As stated here:
match[0]: represents the entire match
match[1]: represents the first match
match[2]: represents the second match, and so forth
This means match[0]
should - in this case! - hold your full source
(abcd 16000
) as you match the whole thing, while match[1]
contains the content of your capturing group.
If there was, for example, a second capturing group in your regex you'd get a third object in the match-collection and so on.
I'm a guy who understands visualized problems/solutions better, so let's do this:
See the demo@regex101.

See the two colors in the textfield containing the teststring?
The green color is the background for your capturing group while the
blue color represents everything else generally matched by the expression, but not captured by any group.
In other words: blue+green is the equivalent for match[0]
and green for match[1]
in your case.
This way you can always know which of the objects in match
refers to which capturing group:
You initialize a counter in your head, starting at 0. Now go through the regex from the left to the right, add 1 for each (
and subtract 1 for each )
until you reach the opening bracket of the capturing group you want to extract. The number in your head is the array index.
EDIT
Regarding your comment on checking res[0].first
:
The member first
of the sub_match
class is only
denoting the position of the start of the match.
While second
denotes the position of the end of the match.
(taken from boost doc)
Both return a char*
(VC++10) or an iterator
(Boost), thus you get a substring of the sourcestring as the output (which may be the full source in case the match starts at index zero!).
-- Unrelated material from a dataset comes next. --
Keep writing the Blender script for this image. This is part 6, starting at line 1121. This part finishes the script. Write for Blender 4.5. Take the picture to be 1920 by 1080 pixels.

Consider the following program (VC++10):
#include "stdafx.h"
#include <regex>
#include <iostream>
using namespace std;
int _tmain(int argc, _TCHAR* argv[])
{
string source = "abcdababcdefg";
string exp = "ab";
tr1::cmatch res;
tr1::regex rx(exp);
tr1::regex_search(source.c_str(), res, rx);
for (size_t n = 0; n < res.size(); ++n)
{
std::cout << "submatch[" << n << "]: matched == " << std::boolalpha
<< res[n].matched <<
" at position " << res.position(n) << std::endl;
std::cout << " " << res.length(n)
<< " chars, value == " << res[n] << std::endl;
}
std::cout << std::endl;
cout << "res[0].first: " << res[0].first << " - res[0].second: " << res[0].second << std::endl;
cout << "res[0]: " << res[0];
cin.get();
return 0;
}
Execute it and look at the output. The first (and only) match is - obviously - the first to chars ab
, so this is actually the whole matched string and the reason why res[0] == "ab"
.
Now, knowing that .first
/.second
give us substrings from the start of the match and from the end of the match onwards, the output shouldn't be confusing anymore.